Theater productions have a long history at Lincoln. From the annual student-led PopCycles to other stage productions, performances are held throughout the year at Lincoln. When the audience sees a production, they are seeing the final piece after weeks of hard work. So how does a theater piece go from an idea to production? 

First, a play has to be chosen. The PopCycles fundraiser and the New Works Festival are done annually. Jim Peerenboom is the advisor for plays at Lincoln and this year, he decided to add a performance that was created by the IB Theatre Showcase. The last show of the year typically alternates between a musical and a student-directed one-act festival.

Peerenboom chooses plays based on how well it fits with the plays the department has put on over the past three years. This allows students to get a good variety of experience by the time they graduate. 

“Other factors that come into play: What does this play have to offer our students [and] community, what is the cast size, are there unique roles that could be hard to fill [and] how much it will cost,” Peerenboom says. 

The production cycle for performances is relatively long. For “Fiddler on the Roof”, the Drama Department’s upcoming play, auditions for roles began at the end of the first semester.

 Auditions often entail cold readings of the script, demonstrations of movement and improvisation abilities, how well students take direction and often, performing something the students have been asked to prepare before the audition. Student directors are chosen based on what they want to direct as well as their qualifications. 

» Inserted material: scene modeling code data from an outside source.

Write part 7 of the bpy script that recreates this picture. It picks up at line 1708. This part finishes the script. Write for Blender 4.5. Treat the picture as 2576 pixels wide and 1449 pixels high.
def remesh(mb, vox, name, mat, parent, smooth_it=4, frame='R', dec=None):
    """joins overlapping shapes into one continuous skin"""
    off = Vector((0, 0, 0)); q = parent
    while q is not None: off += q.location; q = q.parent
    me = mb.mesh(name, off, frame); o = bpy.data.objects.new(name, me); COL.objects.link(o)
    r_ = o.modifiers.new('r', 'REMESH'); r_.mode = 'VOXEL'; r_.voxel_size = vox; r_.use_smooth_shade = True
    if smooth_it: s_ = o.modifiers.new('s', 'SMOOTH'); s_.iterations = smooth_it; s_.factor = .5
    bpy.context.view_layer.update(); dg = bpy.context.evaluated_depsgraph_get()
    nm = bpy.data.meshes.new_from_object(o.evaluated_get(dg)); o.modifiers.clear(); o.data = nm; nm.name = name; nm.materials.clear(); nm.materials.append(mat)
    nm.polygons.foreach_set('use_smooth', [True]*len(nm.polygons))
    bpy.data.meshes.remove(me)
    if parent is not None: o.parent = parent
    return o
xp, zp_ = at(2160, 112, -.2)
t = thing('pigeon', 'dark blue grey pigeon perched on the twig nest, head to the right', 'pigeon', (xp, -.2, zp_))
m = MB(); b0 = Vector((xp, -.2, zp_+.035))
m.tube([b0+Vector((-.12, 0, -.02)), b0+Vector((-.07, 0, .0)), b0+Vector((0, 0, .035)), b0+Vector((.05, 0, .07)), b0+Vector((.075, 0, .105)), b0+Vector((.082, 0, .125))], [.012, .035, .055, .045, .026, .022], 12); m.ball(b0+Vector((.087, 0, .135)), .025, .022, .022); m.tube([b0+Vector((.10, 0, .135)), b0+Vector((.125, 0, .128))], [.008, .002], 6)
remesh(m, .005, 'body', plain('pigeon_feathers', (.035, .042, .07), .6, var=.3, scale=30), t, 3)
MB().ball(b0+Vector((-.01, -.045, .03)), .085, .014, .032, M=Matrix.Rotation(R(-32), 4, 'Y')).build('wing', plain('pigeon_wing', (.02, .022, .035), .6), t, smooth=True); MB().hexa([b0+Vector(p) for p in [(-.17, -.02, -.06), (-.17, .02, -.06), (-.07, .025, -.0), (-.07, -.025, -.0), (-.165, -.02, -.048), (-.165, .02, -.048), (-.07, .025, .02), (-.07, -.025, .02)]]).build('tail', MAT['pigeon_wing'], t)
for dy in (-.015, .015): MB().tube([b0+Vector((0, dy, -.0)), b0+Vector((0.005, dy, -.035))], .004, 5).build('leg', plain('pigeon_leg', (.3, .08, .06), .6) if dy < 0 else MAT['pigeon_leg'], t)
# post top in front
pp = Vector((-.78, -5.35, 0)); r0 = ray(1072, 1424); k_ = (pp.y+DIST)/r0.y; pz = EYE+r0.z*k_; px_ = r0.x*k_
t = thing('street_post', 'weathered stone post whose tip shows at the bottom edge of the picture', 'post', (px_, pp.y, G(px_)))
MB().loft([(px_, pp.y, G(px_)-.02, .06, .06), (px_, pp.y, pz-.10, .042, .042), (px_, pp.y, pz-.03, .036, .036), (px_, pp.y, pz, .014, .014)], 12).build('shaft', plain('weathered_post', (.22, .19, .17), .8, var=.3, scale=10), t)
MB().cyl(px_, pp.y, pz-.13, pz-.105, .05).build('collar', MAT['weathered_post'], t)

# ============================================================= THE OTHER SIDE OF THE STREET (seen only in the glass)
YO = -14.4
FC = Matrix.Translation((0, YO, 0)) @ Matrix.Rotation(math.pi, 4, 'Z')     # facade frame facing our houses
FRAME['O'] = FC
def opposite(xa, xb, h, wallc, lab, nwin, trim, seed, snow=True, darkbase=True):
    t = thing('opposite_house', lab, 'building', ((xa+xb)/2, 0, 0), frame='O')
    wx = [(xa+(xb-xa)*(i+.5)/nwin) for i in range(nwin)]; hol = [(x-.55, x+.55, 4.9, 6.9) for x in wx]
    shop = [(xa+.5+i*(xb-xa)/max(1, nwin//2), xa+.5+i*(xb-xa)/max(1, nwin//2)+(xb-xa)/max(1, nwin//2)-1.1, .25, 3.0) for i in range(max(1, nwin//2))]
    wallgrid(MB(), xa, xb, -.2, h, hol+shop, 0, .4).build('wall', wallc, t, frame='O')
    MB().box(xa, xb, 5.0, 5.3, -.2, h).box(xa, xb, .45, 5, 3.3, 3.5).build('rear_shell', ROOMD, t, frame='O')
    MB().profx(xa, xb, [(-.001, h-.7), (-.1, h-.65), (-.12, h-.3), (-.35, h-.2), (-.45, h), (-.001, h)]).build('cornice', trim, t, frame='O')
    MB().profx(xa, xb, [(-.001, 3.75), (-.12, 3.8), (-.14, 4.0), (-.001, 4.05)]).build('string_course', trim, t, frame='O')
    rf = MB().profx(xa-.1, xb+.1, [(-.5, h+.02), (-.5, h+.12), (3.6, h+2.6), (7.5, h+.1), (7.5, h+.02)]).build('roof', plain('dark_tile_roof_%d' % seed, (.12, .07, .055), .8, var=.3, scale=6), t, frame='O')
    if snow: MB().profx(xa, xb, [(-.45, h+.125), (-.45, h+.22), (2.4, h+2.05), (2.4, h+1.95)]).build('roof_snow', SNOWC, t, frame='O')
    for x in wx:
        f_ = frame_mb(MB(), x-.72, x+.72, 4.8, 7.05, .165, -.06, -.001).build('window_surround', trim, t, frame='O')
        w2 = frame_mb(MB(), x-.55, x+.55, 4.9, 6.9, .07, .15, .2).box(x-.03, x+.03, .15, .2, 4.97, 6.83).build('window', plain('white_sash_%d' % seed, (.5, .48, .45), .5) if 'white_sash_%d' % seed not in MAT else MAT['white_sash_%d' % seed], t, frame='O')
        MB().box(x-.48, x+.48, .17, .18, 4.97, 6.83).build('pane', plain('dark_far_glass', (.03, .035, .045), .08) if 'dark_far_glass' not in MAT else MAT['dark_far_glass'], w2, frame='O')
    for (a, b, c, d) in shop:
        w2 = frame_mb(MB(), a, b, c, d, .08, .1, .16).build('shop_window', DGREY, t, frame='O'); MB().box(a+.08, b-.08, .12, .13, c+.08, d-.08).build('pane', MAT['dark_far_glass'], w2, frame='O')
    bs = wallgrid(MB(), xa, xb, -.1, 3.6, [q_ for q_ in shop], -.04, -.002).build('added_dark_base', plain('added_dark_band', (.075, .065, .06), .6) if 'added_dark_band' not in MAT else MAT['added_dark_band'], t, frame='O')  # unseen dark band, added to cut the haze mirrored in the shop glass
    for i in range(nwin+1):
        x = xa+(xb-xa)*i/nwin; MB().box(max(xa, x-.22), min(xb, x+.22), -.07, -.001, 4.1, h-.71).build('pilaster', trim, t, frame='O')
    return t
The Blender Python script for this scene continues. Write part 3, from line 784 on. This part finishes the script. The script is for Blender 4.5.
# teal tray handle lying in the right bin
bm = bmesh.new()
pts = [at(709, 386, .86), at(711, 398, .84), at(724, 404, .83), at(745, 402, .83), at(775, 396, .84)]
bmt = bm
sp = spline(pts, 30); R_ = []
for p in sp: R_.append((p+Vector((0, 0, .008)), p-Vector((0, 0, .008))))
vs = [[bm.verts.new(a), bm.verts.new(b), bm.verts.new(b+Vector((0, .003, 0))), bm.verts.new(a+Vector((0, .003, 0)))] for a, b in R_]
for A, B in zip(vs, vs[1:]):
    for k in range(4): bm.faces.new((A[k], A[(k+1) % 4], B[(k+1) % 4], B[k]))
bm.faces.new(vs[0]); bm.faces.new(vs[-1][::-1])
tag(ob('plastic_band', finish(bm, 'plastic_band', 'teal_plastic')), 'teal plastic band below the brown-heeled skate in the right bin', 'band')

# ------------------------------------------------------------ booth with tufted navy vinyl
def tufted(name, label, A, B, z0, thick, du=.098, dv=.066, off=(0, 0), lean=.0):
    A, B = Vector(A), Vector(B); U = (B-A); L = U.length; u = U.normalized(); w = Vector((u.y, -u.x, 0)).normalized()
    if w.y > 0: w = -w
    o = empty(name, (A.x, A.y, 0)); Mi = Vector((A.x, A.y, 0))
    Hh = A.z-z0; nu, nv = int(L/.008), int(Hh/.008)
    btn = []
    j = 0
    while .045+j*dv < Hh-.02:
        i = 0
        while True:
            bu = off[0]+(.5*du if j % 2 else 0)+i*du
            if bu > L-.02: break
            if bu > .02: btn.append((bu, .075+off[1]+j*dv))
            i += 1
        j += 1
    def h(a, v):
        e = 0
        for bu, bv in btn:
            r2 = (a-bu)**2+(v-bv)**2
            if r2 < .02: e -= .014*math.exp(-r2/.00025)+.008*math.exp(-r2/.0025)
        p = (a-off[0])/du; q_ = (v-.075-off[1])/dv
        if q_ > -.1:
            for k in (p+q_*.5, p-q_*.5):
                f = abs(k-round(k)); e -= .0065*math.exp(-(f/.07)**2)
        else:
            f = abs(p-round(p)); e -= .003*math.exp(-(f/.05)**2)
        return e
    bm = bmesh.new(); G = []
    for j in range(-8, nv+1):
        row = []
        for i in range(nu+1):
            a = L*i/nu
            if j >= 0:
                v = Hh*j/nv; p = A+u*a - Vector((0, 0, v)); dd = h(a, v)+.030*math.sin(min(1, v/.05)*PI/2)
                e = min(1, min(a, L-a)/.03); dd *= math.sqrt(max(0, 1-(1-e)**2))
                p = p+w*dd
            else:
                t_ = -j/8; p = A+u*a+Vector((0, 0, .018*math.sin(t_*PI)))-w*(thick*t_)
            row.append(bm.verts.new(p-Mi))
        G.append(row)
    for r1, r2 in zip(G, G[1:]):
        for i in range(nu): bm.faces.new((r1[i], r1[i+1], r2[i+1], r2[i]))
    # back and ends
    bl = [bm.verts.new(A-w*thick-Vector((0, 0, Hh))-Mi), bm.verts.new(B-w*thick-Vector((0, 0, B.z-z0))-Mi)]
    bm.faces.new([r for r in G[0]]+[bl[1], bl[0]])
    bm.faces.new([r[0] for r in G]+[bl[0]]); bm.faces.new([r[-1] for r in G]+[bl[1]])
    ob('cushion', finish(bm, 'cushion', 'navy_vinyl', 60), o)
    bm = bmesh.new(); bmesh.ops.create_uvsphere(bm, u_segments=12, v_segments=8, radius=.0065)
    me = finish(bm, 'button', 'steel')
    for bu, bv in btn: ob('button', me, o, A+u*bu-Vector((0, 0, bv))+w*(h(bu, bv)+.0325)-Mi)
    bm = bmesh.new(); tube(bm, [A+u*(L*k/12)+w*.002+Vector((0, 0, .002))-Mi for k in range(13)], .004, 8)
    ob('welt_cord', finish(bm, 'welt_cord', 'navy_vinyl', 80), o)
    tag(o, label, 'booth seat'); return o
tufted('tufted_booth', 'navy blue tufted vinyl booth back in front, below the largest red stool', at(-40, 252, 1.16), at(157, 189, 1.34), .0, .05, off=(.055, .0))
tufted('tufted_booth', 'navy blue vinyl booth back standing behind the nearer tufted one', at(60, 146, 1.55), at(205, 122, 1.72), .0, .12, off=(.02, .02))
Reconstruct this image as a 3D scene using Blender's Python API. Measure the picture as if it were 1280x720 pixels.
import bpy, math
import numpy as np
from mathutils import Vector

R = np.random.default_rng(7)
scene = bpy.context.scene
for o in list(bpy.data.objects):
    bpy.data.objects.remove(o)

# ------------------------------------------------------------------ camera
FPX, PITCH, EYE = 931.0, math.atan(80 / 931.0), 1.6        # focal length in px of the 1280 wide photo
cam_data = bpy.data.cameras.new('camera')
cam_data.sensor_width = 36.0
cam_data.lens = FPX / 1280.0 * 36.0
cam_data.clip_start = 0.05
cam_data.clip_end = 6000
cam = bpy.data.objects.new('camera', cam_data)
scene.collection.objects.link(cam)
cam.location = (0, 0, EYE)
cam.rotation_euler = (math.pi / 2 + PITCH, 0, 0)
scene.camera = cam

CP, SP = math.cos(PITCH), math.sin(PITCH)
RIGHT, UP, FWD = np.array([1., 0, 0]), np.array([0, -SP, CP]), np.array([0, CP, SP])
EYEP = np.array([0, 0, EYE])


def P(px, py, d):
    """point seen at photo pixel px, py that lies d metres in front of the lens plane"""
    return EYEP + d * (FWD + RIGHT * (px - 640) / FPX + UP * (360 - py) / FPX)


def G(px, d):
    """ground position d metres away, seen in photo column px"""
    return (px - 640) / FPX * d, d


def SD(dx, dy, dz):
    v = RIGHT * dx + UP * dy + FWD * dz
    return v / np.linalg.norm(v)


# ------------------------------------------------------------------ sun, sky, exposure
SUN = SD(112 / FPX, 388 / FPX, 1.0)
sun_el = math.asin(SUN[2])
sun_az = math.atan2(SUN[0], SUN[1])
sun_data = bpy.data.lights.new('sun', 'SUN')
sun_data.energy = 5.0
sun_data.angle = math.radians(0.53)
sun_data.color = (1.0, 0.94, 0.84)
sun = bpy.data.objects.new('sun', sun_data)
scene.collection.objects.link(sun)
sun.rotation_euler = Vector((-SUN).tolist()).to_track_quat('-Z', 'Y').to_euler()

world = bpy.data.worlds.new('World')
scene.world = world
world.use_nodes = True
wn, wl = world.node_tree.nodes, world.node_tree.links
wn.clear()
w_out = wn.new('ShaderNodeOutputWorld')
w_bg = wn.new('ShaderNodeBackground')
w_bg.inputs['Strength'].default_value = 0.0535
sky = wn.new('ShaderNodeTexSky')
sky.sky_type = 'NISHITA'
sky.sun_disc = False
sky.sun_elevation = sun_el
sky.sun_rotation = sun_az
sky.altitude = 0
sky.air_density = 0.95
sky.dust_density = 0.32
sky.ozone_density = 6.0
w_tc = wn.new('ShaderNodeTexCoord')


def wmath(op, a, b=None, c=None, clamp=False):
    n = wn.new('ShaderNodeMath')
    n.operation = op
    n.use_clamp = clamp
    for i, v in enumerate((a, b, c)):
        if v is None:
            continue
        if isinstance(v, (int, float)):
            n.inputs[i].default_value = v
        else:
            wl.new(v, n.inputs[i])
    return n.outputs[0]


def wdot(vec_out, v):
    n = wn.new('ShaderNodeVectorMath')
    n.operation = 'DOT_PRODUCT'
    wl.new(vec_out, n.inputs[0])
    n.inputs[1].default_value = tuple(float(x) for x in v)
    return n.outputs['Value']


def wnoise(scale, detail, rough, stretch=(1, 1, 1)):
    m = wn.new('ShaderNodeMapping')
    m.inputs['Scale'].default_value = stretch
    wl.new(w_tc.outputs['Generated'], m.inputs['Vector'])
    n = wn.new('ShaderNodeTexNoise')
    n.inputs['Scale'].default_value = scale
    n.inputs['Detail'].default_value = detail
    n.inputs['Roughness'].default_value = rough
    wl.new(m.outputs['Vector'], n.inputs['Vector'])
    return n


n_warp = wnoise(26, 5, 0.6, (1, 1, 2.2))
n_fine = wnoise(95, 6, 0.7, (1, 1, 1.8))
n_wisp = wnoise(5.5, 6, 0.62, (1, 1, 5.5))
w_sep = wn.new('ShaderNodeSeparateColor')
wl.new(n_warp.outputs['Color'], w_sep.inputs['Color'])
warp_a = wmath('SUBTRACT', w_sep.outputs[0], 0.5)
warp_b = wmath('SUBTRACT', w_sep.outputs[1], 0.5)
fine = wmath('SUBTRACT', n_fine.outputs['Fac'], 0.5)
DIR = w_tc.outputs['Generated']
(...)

Props and costumes are frequently chosen based on what is listed in the script. However, slight alterations are sometimes made in order to have the production match the time period in which it is set. This leaves room for interpretation for props and costumes in the plays. 

Students put in hours of work both after school and on the weekends in order to bring the performances to the stage. 

“Fiddler on the Roof” has themes that connect to everyday life. Senior Dina Ross is playing Yente, the matchmaker, in the play. 

“Family, love, acceptance, tradition are still themes that are incorporated in our lives in some way or another. The musical can help us think about how that fits into our life,” says Ross.

Members of the production believe that theatre is an important part of the education Lincoln provides its students. 

“Theatre and the performing arts are a necessary ingredient in being a well-rounded student and so they are very important to Lincoln. To succeed at Lincoln has historically meant to succeed at being creative, part of a larger group, empathetic, well-spoken– all things that theatre can provide,” says Peerenboom.

Junior Kiki Locke-Harris is new to the Lincoln theatre program but has been involved in other productions with other groups. She plays multiple roles within “Fiddler on the Roof”, most of them involving dancing. Despite being in her first year of productions at Lincoln she says she enjoys the camaraderie it provides. 

“[Theatre] gives, kind of, people a sense of belonging here at Lincoln,” says Locke-Harris. “This program is kind of a big family, and even though I only joined it like this year, I still understand that, like it kind of provides a place for a lot of people to just, come to after school and feel, like, safe.” 

Over the course of theatre’s time at Lincoln, the productions shown and the ways they are produced have changed. 

“When you look at Lincoln’s 150 years, you see a mirror of how productions have changed across the nation. We have higher production values now than in the past and shows continually need to engage the audience in a way that TV and film cannot,” says Peerenboom.